Collaborative Research: SHF: Small: Runtime Verification at the Edge

Today's autonomous technologies are now instrumented as limited-resource nodes collecting large amounts of data in real-time to better track and explain their system’s and environment’s behavior. A 2019 Cisco study found that there are 28.5 billion networked devices and connections in the world. Within this massive ecosystem, one class of future critical applications stands out: software applications that use networked nodes to provide detection of safety risks in the system or its physical environment.

Example applications that require such monitoring include fleets of autonomous vehicles, health-monitoring wearable devices, search-and-rescue, and climate monitoring. These applications are already transforming lives, but suffer from a lack of timely, reliable and energy-efficient tools to monitor their correct operation. The focus of this project is to provide precisely such a monitoring infrastructure.

This requires overcoming several difficulties. First, the monitoring code must be automatically generated, rather than hand-written, as this reduces the likelihood of errors. The monitor must be able to deal with analog/physical signals produced by the observed phenomena, such as wave heights or temperatures.

It must also deal with drifting clocks on the different nodes, which do not read the same moment in time. It must also be resilient to node crashes and malicious attacks. Finally, it must be distributed over the nodes, rather than centralized, since this is less prone to catastrophic failures.

The project radically extends the reach of runtime monitoring to new and economically important edge applications. This is achieved by implementing three research thrusts. (1) Develop theory and algorithms for distributed monitoring of continuous-time, asynchronous signals. The algorithms perform distributed optimization on the edge nodes themselves, thus eliminating the need for a central monitor.

The algorithms incorporate partial knowledge of signal dynamics, where available, to accelerate convergence. (2) Develop theory and algorithms for incremental monitoring, where intermediate calculation results are still usable by the application should some nodes crash.

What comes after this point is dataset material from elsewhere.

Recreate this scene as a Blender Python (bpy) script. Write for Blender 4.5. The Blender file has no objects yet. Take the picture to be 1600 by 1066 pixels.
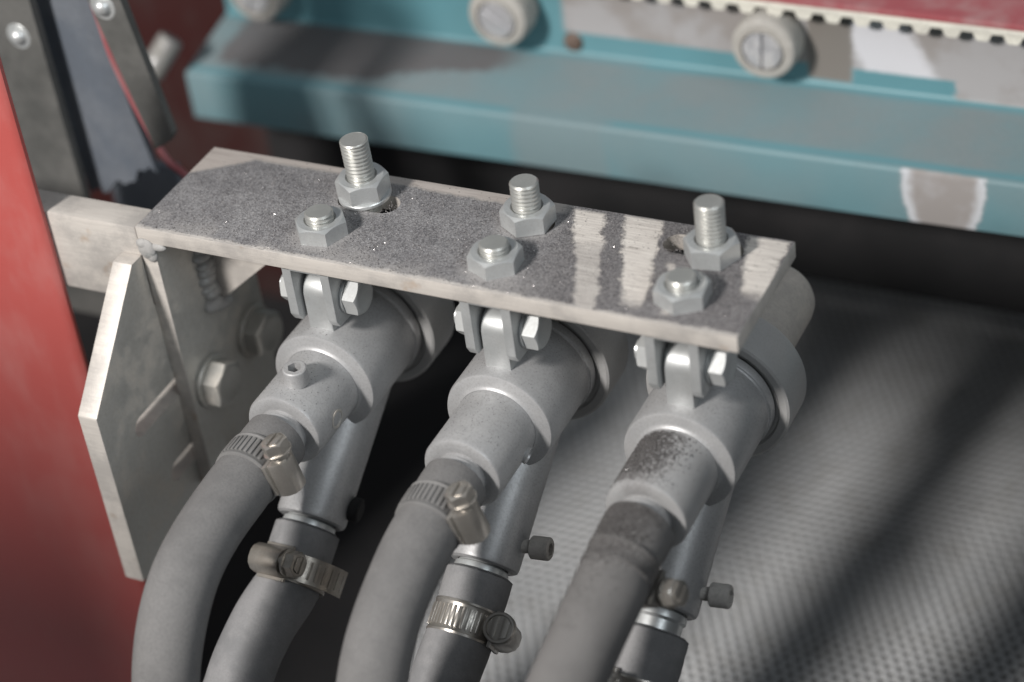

The monitors will also accommodate nodes that intentionally falsify their data. (3) Conduct a rigorous validation of the algorithms on realistic autonomous vehicles, to establish their performance within a full software stack and in the presence of real-world noise and failure conditions.

This award reflects NSF's statutory mission and has been deemed worthy of support through evaluation using the Foundation's intellectual merit and broader impacts review criteria.